The rock was now an empty stage where almost nothing remained of what had once taken place there: the intense childhood dramas, the performances and games, the dreams dreamed. I wondered what it was I had expected to find. The faint echo of childish voices? An atmosphere charged with emotion? All I could do was be alert to the mood of the rock at this particular moment, and to what might have happened here given the stories I knew. Only later, after I’d had time to reflect, did it occur to me that being alert to echoes from the past was exactly what Judith had done all her life. For her, the countryside was full of echoes, full of absences that went unremarked by most people. She was instinctively attuned to them, like a medium who channels voices from another world. Just as this rock was overlaid with the moss and lichen of stories—from The Jungle Book and the Wright children’s own folklore—so too was the wider landscape overlaid, for her, with stories and signs of absence.

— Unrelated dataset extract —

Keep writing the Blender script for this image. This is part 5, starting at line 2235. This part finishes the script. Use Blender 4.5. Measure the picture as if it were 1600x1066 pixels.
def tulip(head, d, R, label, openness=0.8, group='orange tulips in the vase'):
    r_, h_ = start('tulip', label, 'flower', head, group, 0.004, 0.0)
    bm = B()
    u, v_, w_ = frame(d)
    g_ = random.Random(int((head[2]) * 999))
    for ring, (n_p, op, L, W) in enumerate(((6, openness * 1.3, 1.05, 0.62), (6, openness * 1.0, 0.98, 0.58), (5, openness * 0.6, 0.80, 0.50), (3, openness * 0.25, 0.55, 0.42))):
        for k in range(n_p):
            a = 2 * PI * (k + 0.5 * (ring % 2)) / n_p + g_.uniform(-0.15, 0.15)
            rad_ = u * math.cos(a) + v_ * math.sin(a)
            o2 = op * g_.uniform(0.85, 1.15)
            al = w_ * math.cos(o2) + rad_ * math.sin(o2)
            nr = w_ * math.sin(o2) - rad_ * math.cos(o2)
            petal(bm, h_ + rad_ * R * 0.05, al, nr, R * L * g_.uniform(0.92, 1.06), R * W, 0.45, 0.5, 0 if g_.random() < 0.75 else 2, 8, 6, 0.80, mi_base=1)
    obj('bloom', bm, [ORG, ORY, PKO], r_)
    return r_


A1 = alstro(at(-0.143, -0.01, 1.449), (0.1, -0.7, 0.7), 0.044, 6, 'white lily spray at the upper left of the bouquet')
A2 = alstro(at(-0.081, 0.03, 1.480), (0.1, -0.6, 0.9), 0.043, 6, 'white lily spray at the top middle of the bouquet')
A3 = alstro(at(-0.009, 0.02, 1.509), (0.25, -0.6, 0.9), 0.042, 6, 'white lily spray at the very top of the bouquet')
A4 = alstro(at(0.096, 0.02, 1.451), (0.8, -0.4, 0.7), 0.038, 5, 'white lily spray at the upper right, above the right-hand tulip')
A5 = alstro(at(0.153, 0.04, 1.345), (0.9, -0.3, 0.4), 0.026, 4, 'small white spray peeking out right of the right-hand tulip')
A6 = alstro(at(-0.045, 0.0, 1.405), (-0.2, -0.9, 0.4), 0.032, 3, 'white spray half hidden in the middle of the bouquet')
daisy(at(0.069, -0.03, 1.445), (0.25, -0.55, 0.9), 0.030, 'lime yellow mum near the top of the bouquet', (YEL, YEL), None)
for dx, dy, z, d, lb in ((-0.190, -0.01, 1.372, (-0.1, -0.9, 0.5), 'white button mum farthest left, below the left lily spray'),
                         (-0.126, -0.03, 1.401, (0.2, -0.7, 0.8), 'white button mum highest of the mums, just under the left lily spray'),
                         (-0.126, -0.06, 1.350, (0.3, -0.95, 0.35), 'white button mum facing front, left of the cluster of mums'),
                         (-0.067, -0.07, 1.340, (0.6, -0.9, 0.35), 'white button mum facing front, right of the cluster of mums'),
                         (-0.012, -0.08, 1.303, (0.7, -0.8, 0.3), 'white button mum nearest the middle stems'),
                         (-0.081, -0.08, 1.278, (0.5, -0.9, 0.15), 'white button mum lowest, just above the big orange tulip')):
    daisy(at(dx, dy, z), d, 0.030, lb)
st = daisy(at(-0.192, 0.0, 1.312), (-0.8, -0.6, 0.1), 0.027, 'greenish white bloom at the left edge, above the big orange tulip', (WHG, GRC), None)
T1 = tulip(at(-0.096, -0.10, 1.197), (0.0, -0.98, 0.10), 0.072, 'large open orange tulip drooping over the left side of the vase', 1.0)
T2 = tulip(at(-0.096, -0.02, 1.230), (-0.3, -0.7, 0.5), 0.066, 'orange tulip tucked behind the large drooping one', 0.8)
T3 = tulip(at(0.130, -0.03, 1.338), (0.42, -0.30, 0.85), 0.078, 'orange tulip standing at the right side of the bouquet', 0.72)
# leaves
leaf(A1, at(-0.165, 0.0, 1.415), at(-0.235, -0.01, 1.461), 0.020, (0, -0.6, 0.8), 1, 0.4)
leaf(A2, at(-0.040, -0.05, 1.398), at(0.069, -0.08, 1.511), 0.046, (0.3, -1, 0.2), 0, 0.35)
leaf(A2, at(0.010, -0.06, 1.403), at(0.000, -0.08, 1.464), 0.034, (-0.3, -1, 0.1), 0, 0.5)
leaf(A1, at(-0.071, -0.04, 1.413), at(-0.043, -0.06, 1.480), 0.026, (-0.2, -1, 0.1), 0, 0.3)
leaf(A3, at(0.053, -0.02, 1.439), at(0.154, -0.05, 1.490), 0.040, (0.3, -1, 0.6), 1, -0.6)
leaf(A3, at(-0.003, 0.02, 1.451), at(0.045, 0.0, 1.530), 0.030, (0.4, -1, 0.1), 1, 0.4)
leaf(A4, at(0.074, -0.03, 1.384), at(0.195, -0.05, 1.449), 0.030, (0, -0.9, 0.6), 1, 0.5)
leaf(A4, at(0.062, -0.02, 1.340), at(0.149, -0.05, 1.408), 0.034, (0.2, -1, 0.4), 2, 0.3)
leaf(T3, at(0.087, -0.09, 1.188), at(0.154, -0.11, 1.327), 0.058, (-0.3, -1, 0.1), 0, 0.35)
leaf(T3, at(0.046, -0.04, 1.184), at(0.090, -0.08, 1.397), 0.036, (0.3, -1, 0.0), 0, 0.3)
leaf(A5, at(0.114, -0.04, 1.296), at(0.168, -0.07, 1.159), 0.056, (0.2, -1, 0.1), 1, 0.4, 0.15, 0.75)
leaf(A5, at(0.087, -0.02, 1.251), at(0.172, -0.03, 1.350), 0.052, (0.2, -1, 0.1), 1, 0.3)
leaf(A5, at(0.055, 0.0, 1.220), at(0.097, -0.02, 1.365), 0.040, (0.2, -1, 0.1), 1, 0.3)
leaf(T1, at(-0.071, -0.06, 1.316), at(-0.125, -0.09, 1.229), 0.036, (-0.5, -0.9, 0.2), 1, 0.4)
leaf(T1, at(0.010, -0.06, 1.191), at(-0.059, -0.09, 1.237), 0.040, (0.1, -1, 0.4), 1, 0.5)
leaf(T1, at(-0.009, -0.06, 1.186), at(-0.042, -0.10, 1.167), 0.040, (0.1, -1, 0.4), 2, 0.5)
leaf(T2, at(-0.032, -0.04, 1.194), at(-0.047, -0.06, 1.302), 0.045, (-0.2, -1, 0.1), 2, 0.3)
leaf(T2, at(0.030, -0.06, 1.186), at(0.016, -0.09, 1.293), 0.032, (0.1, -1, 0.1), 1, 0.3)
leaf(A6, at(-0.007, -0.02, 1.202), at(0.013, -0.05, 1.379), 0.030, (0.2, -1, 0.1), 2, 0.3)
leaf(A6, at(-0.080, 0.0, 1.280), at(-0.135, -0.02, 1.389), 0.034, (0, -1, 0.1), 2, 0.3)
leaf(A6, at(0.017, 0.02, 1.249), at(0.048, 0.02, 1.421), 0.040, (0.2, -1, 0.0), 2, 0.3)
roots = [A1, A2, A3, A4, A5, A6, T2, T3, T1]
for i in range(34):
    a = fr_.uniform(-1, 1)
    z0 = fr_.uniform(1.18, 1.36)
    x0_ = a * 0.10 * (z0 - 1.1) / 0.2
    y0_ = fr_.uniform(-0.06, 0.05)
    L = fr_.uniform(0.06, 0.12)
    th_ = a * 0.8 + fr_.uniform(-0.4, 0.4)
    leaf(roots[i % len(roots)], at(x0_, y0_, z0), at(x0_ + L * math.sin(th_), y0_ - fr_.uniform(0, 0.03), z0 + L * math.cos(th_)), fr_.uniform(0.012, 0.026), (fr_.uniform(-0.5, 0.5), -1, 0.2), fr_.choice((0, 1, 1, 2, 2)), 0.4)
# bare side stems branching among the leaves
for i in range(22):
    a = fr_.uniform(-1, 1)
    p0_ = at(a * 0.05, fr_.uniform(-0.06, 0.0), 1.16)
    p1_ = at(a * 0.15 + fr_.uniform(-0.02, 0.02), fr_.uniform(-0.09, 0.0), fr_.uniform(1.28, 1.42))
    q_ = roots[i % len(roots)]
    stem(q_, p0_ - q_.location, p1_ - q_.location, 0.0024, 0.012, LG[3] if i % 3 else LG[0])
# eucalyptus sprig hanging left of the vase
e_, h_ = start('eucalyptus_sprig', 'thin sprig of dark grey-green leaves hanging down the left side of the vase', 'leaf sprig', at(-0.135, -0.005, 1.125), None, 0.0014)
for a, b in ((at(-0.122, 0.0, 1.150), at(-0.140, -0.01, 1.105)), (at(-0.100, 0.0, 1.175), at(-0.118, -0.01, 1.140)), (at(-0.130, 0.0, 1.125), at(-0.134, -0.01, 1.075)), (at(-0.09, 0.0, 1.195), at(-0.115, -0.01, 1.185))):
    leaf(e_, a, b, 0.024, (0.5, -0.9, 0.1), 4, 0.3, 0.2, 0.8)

As a young girl, Judith wrote about these absences or, more precisely, these invisible presences, in the conventional terms she had inherited from European poetry. Her early juvenile poems are full of fairies, goblins and elves hiding in flowers or floating out of pine cones. This is not purely fanciful or wishful thinking. When she wrote ‘There’s a spirit in each violet / each poppy and each rose’ she was reflecting an instinctive animism, sharpened by loneliness and the need to conjure up company. Later juvenile poems, many of which are preoccupied with death and may, as I have suggested, directly relate to her mother’s death, allude to other kinds of ghosts. In ‘The Garden Ghost’, the narrator tells of a ‘little grey ghost’ which comes to visit a garden it once knew. The opening verse describes the ‘wraiths of roses’ watching the garden. But the little grey ghost appears to be a separate, singular spirit which ‘comes drifting with a sad half smile adown the pathway dim’ and ‘out the low white gate again she passes, grey and shy.’ The pronoun ‘she’ comes as a jolt in the final sentence and suggests that this is no generic ghost.